What you need to do: Copy every line of the listing that holds the string "pixels".
....
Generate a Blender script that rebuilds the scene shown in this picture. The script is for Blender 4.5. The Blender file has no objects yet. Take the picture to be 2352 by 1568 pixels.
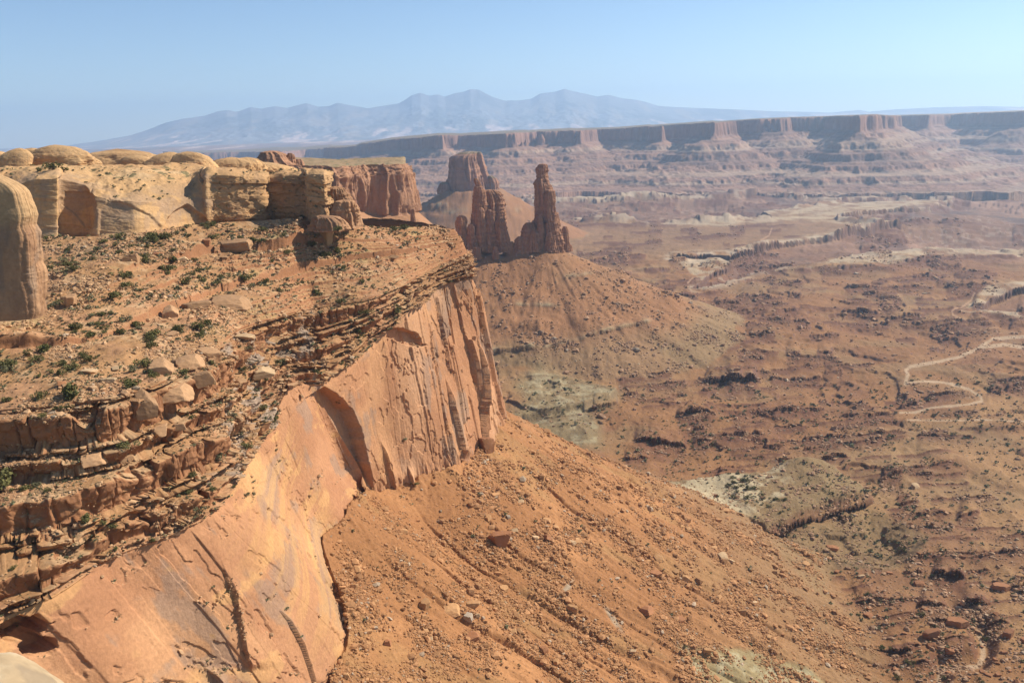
import bpy, math, random
import numpy as np
from mathutils import Matrix, Vector

random.seed(4)
rng = np.random.default_rng(11)
S = bpy.context.scene
R = math.radians

# ------------------------------------------------------------------ camera
# reference pixels are counted on a 2352 x 1568 copy of the photograph
FPX, CX, CY = 2121.0, 1176.0, 784.0
PITCH, ROLL = R(13.24), R(1.8)
_f = np.array([0, math.cos(PITCH), -math.sin(PITCH)])
_u0 = np.array([0, math.sin(PITCH), math.cos(PITCH)])
_r0 = np.array([1.0, 0, 0])
_r = _r0 * math.cos(ROLL) - _u0 * math.sin(ROLL)
_u = _u0 * math.cos(ROLL) + _r0 * math.sin(ROLL)
cam_d = bpy.data.cameras.new('camera')
cam = bpy.data.objects.new('camera', cam_d)
S.collection.objects.link(cam)
cam_d.sensor_width = 36.0
cam_d.lens = 36.0 * FPX / 2352.0
cam_d.clip_start, cam_d.clip_end = 0.1, 90000.0
cam.matrix_world = Matrix(((_r[0], _u[0], -_f[0], 0), (_r[1], _u[1], -_f[1], 0),
                           (_r[2], _u[2], -_f[2], 0), (0, 0, 0, 1)))
S.camera = cam

# ------------------------------------------------------------------ light
SUN_AZ, SUN_EL = 71.0, 40.0          # degrees to the right of the view, above the horizon
sd = np.array([math.sin(R(SUN_AZ)) * math.cos(R(SUN_EL)), math.cos(R(SUN_AZ)) * math.cos(R(SUN_EL)), math.sin(R(SUN_EL))])
w = bpy.data.worlds.new('World')
S.world = w
w.use_nodes = True
nt = w.node_tree
bg = nt.nodes['Background']
sky = nt.nodes.new('ShaderNodeTexSky')
sky.sky_type = 'NISHITA'
sky.sun_disc = False
sky.sun_elevation = R(SUN_EL)
sky.sun_rotation = R(SUN_AZ)
sky.altitude = 1800
sky.air_density = 1.0
sky.dust_density = 0.1
sky.ozone_density = 4.0
nt.links.new(sky.outputs[0], bg.inputs[0])
bg.inputs[1].default_value = 0.092
sl = bpy.data.lights.new('sun', 'SUN')
sl.energy = 5.0
sl.angle = R(0.55)
sl.color = (1.0, 0.95, 0.87)
so = bpy.data.objects.new('sun', sl)
S.collection.objects.link(so)
so.rotation_euler = Vector(-sd).to_track_quat('-Z', 'Y').to_euler()
so.location = (300, 100, 400)
S.view_settings.view_transform = 'Standard'
S.view_settings.look = 'None'
S.view_settings.gamma = 1.0
S.view_settings.exposure = 0.56
S.cycles.use_denoising = True
S.cycles.volume_bounces = 3
S.cycles.max_bounces = 5
S.cycles.diffuse_bounces = 3

# ------------------------------------------------------------------ helpers: geometry of the view
def ray(px, py):
    a, b = (px - CX) / FPX, (CY - py) / FPX
    return _f + a * _r + b * _u

def at_z(px, py, z):
    d = ray(px, py)
    return d * (z / d[2])

def at_d(px, py, D):
    d = ray(px, py)
    return d * (D / math.hypot(d[0], d[1]))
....
Response:
Generate a Blender script that rebuilds the scene shown in this picture. The script is for Blender 4.5. The Blender file has no objects yet. Take the picture to be 2352 by 1568 pixels.
# reference pixels are counted on a 2352 x 1568 copy of the photograph